Key facts / requirements

• Full-time programme, intended duration: 4 semesters (120 ECTS)
• Teaching language: English (German knowledge not required); free German courses offered
• Completion includes a research Master’s thesis and an associated oral defence
• Interdisciplinary focus on physics and chemistry aspects of materials science, with practical method courses and lab work using state-of-the-art facilities
• Elective topics include spintronics, porous/optical materials, reinforced composites, low-temperature physics, nanostructures, etc.
• Designed for students with a Bachelor-level background in materials science or a related scientific discipline
• Tuition-free programme

Curriculum overview

This interdisciplinary M.Sc. program builds a rigorous foundation in the first semester with core lectures in Materials Physics, Materials Engineering and Materials Simulation, complemented by a soft-skills course and the first methods course. From semester two onward the curriculum becomes highly customizable: you choose electives from three thematic blocks — Structural & Functional Materials, Digital Materials & Technologies, and Materials Sustainability — allowing you to focus on areas such as semiconductors, spectroscopy, composites, data-driven methods or sustainable materials science. A second methods course is also taken in the second semester to deepen practical and analytical techniques.

Hands-on research and project work are central. In the third semester you complete a laboratory project within one of the institute’s research groups while continuing to select electives (one from Structural & Functional, one from Digital Materials & Technologies, plus a freely chosen lecture from any block). The program culminates in a fourth-semester master’s thesis carried out either in an Institute of Physics or Institute for Materials Resource Management laboratory, or in collaboration with industry.

Key modules and learning outcomes

• Core modules (semester 1) — Materials Physics, Materials Engineering, Materials Simulation, Methods Course One and a Soft-Skill course — provide the theoretical and methodological grounding for advanced study.
• Structural & Functional Materials electives (examples) — Physics & Technology of Semiconductor Devices; Solid State Spectroscopy with Synchrotron Radiation and Neutrons; Low Temperature Physics; Superconductivity; Applied Magnetic Materials; Bioinspired and Fibre-Reinforced Composites; Modern Metallic Materials — develop specialist knowledge of material classes, experimental techniques and structure–property relations.
• Digital Materials & Technologies electives (examples) — Analysing Massive Data Sets; Machine Learning and Computer Vision; Finite Element Modelling and Multiphysics Phenomena; Theoretical Concepts and Simulation — build competence in modelling, simulation and data-driven analysis for materials problems.
• Materials Sustainability electives (examples) — Sustainable Chemistry of Materials and Resources; Oxidation and Corrosion; Energy Materials; Analytical Methods for Crystalline Sustainable Materials — focus on resource-efficient design, degradation processes and characterization methods for sustainable materials.
• Methods Course Two and the laboratory project emphasize experimental skills, advanced analytical techniques, project planning and teamwork.

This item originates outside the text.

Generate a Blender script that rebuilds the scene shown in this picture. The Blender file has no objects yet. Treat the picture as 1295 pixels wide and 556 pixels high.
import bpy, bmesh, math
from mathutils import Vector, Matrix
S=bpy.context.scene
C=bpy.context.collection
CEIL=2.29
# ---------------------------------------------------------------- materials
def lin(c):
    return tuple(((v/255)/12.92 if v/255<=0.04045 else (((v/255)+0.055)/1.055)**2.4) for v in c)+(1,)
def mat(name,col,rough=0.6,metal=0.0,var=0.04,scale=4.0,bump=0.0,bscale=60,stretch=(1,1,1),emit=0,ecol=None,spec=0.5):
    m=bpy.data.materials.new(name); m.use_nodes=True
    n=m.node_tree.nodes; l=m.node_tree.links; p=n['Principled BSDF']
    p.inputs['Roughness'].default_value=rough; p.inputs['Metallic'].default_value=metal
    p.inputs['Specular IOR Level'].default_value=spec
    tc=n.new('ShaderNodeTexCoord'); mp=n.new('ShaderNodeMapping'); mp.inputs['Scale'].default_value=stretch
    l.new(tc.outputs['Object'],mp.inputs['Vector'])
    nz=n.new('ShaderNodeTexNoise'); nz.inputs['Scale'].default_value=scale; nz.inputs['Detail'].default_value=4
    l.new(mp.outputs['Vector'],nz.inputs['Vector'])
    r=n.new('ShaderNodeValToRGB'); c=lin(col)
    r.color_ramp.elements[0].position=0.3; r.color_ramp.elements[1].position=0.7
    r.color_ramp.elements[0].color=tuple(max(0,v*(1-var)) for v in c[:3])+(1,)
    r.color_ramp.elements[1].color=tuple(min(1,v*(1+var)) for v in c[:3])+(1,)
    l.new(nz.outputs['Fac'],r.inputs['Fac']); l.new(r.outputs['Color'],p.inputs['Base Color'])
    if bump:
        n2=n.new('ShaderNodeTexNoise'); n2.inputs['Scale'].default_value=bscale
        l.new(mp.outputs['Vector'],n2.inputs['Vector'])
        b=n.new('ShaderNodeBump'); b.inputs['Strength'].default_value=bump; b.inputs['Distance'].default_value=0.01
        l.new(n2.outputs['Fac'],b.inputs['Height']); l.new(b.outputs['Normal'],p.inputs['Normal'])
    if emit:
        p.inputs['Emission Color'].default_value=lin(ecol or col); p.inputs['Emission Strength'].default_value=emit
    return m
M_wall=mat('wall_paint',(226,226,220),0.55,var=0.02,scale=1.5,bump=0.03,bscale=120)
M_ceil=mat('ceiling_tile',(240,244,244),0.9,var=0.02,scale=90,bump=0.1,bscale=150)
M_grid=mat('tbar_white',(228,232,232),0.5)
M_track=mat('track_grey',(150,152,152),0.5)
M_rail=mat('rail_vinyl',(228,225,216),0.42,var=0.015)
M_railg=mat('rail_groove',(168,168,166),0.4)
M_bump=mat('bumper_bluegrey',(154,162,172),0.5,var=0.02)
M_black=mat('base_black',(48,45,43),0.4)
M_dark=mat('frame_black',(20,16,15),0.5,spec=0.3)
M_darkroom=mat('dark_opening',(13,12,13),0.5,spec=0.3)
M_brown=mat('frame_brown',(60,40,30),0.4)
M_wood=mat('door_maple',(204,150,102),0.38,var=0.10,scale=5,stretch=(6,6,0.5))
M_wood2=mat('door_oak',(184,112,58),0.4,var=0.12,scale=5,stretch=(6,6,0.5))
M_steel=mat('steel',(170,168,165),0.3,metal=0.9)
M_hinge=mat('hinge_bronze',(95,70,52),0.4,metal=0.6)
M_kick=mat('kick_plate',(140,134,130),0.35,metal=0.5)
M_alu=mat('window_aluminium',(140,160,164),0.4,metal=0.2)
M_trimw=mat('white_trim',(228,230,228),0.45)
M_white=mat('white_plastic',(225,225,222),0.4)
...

The master’s thesis provides extended experience in independent research, often closely linked to ongoing institute projects or industrial applications.

Study requirements (concise)

• Semester 1: Mandatory lectures — Materials Physics; Materials Engineering; Materials Simulation; Soft-Skill course; Methods Course One.
• Semester 2: Four elective lectures — two selected from the Structural & Functional Materials block (examples listed above), one from the Digital Materials & Technologies block, and one from the Materials Sustainability block; plus Methods Course Two.
• Semester 3: Three electives — one from Structural & Functional Materials, one from Digital Materials & Technologies, and one freely selectable lecture from any block; plus a laboratory project within a research group.
• Semester 4: Master’s thesis conducted in a research laboratory at the Institute of Physics, the Institute for Materials Resource Management, or in industry.

Graduates are prepared for careers in R&D, materials characterisation and development, quality and process engineering, and technology-driven roles in sectors such as electronics, energy, composites and sustainable materials. The programme’s combination of experimental methods, simulation and data-driven modules makes alumni attractive for both industrial employers and research institutions.

The degree also provides a solid foundation for continuing into doctoral research (PhD) at universities or research centres, especially for students who pursued a thesis or laboratory project within a research group during the programme.